MLS has put soccer specific stadiums on top of its list of priorities for teams to have in order to obtain long-term success.  WPS will need to wait a while to begin to see progress like MLS is seeing on that front (10 of the league’s 16 teams currently play in soccer specific stadiums and more are coming), but the scene in Atlanta is incredible given the league is only in its second season.

It is a stadium like KSU Soccer Stadium that puts WPS infrastructure on par with its world-class talent.  There is no bad seat in the house and the smaller setting allows for an intimate environment that is perfect for WPS, which averaged 4,493 fans in 2009.  It could also serve as an ideal location for other top-level soccer events, including the U.S. Women’s National Team and the NCAA College Cup.

Despite being half-full Wednesday for the 2010 WPS All-Star Game, the environment was electric.  That kind of experience can keep fans coming back to a setting that is second to none in women’s soccer.

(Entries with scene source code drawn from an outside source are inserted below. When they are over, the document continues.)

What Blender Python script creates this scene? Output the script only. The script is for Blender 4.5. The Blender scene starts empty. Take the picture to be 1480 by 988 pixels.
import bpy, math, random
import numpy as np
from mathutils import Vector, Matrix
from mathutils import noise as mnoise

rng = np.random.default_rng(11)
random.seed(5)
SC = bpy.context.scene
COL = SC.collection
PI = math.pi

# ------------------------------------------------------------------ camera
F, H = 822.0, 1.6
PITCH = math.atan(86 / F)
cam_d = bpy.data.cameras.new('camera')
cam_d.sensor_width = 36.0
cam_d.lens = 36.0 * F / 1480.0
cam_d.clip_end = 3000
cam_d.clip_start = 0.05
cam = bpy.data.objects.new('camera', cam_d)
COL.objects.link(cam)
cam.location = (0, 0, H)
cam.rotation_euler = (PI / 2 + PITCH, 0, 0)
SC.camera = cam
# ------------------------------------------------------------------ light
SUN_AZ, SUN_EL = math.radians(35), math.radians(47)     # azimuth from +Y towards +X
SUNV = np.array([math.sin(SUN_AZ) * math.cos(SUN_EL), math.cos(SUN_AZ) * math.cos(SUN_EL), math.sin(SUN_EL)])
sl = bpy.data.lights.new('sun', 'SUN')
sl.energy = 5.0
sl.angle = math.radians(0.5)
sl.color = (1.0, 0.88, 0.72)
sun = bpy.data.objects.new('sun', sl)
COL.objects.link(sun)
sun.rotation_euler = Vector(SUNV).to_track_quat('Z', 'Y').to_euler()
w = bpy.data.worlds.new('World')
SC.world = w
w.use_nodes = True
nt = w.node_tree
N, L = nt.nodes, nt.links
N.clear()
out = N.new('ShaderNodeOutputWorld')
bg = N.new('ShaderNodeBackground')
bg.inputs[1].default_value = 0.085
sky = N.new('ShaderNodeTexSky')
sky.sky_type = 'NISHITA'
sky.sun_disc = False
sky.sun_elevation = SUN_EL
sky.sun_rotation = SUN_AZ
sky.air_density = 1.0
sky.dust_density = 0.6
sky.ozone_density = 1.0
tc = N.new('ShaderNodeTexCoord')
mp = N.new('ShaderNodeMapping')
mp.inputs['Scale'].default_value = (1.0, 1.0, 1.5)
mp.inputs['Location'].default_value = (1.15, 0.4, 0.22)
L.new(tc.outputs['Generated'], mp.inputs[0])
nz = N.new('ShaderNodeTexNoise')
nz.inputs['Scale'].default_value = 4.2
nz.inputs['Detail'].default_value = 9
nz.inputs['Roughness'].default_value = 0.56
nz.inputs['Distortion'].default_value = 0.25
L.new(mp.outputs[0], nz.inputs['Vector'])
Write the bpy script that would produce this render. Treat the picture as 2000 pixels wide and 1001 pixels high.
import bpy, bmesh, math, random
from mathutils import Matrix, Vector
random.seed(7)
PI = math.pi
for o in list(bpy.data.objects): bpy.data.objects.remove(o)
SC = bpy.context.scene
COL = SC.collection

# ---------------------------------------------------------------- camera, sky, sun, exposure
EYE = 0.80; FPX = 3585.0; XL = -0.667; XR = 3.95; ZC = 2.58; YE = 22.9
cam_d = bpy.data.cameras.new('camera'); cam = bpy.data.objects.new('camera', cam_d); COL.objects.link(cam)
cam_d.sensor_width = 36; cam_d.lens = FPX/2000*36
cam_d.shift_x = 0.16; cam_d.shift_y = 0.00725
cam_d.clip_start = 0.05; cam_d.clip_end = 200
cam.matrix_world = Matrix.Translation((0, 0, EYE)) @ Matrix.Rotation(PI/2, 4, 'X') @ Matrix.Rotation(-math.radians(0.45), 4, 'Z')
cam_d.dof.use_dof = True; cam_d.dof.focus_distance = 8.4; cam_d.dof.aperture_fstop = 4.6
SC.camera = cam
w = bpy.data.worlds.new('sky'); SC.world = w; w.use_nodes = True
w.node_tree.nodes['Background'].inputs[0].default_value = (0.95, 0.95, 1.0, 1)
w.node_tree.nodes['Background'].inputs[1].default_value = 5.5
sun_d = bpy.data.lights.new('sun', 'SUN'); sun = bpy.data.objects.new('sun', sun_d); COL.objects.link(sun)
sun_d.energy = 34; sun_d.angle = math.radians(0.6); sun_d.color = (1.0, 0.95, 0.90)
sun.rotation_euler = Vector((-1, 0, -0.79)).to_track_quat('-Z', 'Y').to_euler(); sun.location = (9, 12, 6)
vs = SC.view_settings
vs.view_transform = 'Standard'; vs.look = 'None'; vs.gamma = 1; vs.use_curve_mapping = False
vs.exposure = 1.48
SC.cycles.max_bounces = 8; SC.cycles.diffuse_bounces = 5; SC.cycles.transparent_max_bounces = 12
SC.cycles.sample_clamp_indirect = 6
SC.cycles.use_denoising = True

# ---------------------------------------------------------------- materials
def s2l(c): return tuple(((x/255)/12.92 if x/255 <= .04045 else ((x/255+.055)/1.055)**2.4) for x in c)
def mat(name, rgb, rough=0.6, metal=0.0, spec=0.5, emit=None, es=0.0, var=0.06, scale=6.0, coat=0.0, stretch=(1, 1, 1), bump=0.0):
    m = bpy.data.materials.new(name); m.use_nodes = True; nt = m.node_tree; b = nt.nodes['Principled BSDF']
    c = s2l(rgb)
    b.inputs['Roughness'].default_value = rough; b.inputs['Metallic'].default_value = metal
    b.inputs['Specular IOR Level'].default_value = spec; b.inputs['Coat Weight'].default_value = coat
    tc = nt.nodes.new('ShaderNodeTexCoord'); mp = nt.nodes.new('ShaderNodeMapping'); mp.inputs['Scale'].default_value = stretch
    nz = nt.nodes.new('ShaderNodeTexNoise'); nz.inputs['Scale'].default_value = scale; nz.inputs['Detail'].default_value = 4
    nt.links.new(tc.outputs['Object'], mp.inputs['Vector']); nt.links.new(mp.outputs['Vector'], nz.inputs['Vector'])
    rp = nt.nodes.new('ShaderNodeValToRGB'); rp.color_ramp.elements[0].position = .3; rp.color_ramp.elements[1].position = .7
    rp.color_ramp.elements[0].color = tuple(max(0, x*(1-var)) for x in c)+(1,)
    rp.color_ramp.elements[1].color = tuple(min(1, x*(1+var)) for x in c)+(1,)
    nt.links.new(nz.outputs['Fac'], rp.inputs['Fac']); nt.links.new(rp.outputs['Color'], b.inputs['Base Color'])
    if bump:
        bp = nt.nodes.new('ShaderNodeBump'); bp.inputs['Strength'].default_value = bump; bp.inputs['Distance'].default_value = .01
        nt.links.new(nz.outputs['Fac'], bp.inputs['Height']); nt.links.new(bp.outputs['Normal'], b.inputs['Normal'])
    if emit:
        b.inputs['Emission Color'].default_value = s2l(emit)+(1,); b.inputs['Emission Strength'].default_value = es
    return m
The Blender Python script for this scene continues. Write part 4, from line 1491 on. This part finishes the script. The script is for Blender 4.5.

“It’s just the intimacy that makes it like that,” legendary Boston Breakers midfielder Kristine Lilly, who played in the Wednesday’s match.  “You look at leagues all over the world, their stadiums are 20,000.  You know, it’s intimate and the intimacy – because if someone scores or does something you can hear it no matter how many numbers are here you hear it with a roar.”

Now, as Atlanta Beat officials admit, the goal is to continue to draw more fans and increase the current average attendance of 3,641, which is carried by an opening day crowd of 7,248, which disappointingly fell short of a sellout.  But the idea is build and they will come, which is a much easier motto to stand by in such a world-class facility.